MLB owners think the players are interns.
If there is one thing that Major League Baseball Commissioner Rob Manfred and the 30 MLB owners don’t like, it is going to court in labor situations. Why? They usually lose. MLB has been pushing a narrative that minor league baseball players are just seasonal workers or interns for years and they got a reminder that minor league players are not interns or seasonal players after U.S. District Court Judge Joseph Spero ruled that minor league players are full-time, year-round employees of both their teams and MLB, and that Major League Baseball ran afoul of Arizona’s minimum wage law and California’s wage requirements. The players were awarded nearly $2 million in damages. Spero said in his ruling. “These are not students who have enrolled in a vocational school with the understanding that they would perform services, without compensation, as part of the practical training necessary to complete the training and obtain a license.”

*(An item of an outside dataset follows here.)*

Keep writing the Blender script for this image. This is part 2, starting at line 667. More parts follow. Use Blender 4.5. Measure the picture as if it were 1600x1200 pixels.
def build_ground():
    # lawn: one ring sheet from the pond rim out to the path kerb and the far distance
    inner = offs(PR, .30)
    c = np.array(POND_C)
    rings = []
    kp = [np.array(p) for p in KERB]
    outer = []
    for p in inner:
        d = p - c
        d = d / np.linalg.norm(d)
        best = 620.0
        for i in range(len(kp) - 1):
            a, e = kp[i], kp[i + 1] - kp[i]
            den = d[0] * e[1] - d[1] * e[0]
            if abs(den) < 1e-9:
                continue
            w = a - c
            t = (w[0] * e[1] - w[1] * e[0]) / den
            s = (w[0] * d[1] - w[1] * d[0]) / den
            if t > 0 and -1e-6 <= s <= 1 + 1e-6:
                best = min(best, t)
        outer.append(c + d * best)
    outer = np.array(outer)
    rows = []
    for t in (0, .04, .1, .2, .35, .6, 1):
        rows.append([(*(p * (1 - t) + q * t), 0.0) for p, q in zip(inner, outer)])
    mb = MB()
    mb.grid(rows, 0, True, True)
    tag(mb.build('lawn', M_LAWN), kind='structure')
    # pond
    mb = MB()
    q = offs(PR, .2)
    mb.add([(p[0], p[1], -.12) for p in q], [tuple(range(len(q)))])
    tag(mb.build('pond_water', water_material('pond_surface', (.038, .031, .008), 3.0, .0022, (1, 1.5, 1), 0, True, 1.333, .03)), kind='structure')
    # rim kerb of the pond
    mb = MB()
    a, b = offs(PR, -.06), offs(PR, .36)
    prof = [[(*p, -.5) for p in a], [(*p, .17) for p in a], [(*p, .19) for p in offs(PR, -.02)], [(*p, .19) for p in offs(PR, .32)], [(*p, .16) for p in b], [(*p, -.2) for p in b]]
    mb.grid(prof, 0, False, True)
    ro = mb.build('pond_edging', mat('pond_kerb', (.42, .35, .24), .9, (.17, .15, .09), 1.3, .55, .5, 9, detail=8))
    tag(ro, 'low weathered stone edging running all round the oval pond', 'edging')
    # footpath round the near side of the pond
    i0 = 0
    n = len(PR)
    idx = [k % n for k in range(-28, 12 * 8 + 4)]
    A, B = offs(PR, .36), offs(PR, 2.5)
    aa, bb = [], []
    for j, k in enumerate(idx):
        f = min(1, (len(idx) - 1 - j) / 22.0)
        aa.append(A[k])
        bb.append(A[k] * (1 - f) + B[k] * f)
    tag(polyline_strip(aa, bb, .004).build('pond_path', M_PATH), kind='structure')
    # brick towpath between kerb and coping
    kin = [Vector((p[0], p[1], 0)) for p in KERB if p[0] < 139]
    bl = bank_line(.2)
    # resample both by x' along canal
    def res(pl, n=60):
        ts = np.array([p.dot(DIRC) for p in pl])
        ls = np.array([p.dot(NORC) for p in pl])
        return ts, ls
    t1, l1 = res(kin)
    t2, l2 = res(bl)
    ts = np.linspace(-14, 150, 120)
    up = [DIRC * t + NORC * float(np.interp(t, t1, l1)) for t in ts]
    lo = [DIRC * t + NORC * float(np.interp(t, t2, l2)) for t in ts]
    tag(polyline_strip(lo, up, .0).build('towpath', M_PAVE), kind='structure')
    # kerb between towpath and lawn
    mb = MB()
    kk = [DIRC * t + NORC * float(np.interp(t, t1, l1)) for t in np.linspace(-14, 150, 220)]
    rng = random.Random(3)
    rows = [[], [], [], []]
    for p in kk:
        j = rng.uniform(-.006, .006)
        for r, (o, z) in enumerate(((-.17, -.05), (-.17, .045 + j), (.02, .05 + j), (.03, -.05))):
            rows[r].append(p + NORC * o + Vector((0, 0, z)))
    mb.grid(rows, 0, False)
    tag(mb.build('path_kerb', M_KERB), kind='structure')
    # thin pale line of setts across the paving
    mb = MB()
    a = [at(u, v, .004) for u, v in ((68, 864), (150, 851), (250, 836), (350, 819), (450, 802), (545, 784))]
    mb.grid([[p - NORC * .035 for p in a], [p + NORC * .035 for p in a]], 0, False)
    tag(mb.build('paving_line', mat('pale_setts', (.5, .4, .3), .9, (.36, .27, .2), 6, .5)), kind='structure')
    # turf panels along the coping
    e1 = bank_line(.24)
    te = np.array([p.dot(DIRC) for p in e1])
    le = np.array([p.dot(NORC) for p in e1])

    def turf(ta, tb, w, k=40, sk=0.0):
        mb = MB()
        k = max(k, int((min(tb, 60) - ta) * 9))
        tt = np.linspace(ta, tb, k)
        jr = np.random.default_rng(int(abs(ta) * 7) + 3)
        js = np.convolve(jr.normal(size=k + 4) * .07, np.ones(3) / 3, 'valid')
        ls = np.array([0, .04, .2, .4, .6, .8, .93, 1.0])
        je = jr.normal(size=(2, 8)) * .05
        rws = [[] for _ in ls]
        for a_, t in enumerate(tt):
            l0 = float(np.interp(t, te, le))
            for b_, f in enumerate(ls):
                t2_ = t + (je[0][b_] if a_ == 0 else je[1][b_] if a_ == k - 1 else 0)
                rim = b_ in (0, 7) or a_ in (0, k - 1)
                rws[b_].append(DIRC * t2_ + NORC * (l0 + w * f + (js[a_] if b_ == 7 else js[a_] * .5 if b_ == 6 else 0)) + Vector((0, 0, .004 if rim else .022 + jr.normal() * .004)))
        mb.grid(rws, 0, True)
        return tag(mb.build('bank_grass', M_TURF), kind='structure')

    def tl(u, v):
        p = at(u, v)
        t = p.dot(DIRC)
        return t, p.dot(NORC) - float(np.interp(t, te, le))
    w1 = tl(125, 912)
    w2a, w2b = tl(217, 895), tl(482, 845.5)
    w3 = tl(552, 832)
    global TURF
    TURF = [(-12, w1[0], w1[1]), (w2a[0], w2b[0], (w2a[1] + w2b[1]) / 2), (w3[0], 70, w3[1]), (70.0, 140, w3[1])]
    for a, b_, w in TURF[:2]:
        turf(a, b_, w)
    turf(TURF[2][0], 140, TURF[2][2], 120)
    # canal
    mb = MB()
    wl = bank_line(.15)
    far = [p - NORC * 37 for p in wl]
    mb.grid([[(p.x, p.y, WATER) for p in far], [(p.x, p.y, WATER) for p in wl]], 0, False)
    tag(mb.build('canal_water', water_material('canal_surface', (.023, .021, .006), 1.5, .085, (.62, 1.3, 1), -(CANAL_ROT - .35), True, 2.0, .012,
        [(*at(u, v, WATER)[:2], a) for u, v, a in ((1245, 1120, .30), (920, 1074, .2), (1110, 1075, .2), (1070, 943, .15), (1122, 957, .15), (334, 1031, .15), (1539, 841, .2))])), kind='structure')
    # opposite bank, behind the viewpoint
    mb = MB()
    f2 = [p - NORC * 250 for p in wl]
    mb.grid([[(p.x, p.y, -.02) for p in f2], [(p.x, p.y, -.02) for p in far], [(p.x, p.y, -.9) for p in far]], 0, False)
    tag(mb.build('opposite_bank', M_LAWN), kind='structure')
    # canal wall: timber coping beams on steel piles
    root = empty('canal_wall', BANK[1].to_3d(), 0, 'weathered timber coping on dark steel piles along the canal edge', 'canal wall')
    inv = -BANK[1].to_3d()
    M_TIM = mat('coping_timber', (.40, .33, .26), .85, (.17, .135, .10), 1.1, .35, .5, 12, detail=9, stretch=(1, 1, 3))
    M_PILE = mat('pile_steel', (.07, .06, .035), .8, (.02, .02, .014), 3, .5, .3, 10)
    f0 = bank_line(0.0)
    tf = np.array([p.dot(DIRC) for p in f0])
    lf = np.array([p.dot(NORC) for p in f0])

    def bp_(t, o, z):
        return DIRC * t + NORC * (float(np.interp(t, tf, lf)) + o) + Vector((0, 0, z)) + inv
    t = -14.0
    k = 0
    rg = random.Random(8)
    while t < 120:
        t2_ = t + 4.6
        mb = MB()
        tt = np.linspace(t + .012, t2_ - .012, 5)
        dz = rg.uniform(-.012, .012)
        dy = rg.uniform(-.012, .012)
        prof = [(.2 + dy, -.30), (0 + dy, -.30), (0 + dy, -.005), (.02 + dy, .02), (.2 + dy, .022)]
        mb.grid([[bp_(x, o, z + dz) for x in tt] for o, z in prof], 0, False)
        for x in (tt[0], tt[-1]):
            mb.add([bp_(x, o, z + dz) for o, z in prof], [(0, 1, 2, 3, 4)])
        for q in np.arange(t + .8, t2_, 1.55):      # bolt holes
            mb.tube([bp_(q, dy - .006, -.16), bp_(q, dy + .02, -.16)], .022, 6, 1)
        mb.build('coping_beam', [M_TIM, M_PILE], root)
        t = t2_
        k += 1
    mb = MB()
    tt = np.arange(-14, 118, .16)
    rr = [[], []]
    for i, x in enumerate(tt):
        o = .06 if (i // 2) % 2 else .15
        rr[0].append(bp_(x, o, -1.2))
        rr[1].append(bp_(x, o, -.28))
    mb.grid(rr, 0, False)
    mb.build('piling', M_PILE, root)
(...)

In 2018, MLB owners got Congress to suppress minor league players’ salaries with a change to the Fair Labor Standards Act of 1938. Baseball barons can pay players as little as $1,100 a month thanks to the Save America’s Pastime Act. It was thought, minor league players no longer had minimum wage or overtime protections nor a judicial recourse. But that seemingly is not true, at least in this case. MLB wanted Arizona lawmakers in the 2019 portion of the spring training schedule to protect them against lawsuits for not paying minor leaguers. Keeping the players’ salaries low was a main concern of Manfred and the 30 owners. MLB eliminated 42 minor league teams, mostly in the short season, summer entry leagues which saved the owners about $20 million annually. MLB owners just care about their money, not the future of the game.